Aliás, a caixa de Perpétua ainda hoje é cercada de muita polêmica. Embora houvesse em Santana do Agreste a lenda de que a “patente” do Major estava dentro da caixa, fato comentando por quase todos os personagens da novela em seus primeiros capítulos, a caixa nunca teve o seu conteúdo revelado pro público. Ou seja, sob algum aspecto, o material é, ainda hoje, misterioso. Com este fato, inclusive, o autor brinca em “Fina Estampa” (2011), quando não revela quem é o namorado misterioso de Crô.
Em se tratando do Major Cupertino, marido de Perpétua, ele seria vivido por um figurante, que faltou no dia marcado para a sua sessão de fotos. Por fim, o pai de Peto e Ricardo acabou vivido por Ângelo Augusto Serralha, um dos contrarregras da casa. Além disto, mais ao fim, Serralha estreou com ator, tendo de contracenar com Joana Fomm. Além do figurante que faltou e foi substituído, um outro personagem também foi substituído em sua escalação. O Pastor Hilário, que acabou sendo vivido por Jorge Dória, quase foi interpretado por Walter D’Ávila – Este, uma presença bissexta em novelas. Antes mesmo dos atores, um autor também trocou de produção.
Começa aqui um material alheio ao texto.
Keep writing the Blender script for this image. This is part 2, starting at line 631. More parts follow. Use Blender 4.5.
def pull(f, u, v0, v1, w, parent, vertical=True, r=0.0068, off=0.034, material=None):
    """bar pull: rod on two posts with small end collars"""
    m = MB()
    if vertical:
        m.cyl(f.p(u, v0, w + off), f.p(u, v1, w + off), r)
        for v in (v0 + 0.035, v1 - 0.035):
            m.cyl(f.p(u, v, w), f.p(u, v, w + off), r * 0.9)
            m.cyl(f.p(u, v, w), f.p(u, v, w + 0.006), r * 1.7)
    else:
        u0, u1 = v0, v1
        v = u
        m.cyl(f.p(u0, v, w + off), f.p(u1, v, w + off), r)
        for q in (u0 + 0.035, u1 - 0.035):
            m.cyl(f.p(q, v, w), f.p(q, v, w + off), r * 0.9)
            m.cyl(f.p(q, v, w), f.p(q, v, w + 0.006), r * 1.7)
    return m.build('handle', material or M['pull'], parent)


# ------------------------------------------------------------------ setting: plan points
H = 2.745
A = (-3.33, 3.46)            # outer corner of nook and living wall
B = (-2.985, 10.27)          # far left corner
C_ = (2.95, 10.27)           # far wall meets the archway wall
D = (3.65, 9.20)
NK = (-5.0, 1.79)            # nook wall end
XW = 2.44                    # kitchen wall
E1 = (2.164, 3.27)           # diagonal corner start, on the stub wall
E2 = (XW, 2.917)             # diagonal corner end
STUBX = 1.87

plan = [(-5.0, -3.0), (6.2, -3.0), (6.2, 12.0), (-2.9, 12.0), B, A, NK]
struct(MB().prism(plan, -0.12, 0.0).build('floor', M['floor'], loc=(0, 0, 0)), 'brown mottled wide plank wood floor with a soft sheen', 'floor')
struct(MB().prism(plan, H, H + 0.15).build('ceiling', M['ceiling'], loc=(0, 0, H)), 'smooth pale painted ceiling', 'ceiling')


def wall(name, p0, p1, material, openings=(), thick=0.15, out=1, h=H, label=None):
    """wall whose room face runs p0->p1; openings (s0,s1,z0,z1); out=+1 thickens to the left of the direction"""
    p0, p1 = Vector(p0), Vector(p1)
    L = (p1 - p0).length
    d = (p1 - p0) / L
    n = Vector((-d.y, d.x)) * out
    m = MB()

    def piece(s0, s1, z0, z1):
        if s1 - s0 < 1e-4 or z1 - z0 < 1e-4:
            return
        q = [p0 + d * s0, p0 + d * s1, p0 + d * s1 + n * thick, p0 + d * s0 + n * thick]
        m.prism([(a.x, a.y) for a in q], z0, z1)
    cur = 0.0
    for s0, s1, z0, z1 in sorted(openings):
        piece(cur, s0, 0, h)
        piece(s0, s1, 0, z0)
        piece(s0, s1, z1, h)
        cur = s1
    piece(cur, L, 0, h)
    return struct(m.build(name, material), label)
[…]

Ana Maria Moretzsohn fazia parte da equipe de “O Salvador da Pátria” e preteriu-a em favor de “Tieta”.
A novela contou com gravações no Mangue Seco - Povoado que fica na baía de Estância, município de Jandaira, entre à divisa dos Estados de Sergipe e Bahia. Distante em 114 km da capital sergipana. As cenas iniciais de Ascânio e Helena, foram feitas numa estação de trem em Itacuruçá, distrito de Mangaratiba (RJ). Depois de gravadas as cenas iniciais no Nordeste, as passagens que simulavam as praias nordestinas passaram a ser gravadas na Barra da Tijuca ou na Restinga da Marambaia. As cenas nas dunas, como a clássica cena do retorno de Tonha, ao som de Simone, foram gravadas em Cabo Frio, interior do Rio.
Alguns contratempos também cercaram a novela. Armando Bógus iniciou a novela com problemas de tendinite. Depois, intenso, ao gravar a cena em que Aída recebe a carta em que há a revelação de que Carol (Luiza Tomé) é amante de seu personagem, Modesto, Bógus atirou-se no chão e fraturou uma costela. Além dele, Maria Helena Dias, a intérprete de Zuleica Cinderela, fraturou o fêmur durante as gravações e precisou ficar afastada.
Sabemos que regressar é reunir dois lados. O anzol do tempo não a feriu. Que é a vida de uma atriz senão um tecido de fios enredados? Junto à Tieta, a alma de Betty renasceu. Não mais noiva, mas casada com o “Amanhã”, que hoje é presente. Fez de seu talento, saudade. Saudade de Silvinho, que morreu ainda durante a novela, vítima do HIV – Que também levaria Lennie Dale dali a quatro anos. Lennie, que faleceu em seu país natal, os Estados Unidos, disse querer voltar ao Brasil para apenas para rever Betty Faria. Aqui conheceu sua melhor amiga e esse sentimento só exprimível em português: Saudade. E depois de tanta demanda, de uma tamanha odisseia, podemos jurar à distinta plateia que esta é a verdade mais pura: De uma saudade, a felicidade de voltar aqui. Rebelde por natureza, sim. Mas, sobretudo, artista. Com flores de algodão. No coração do agreste. No seio de Tangará. No júri de Greenville. Uma estrela sobe: Betty Faria.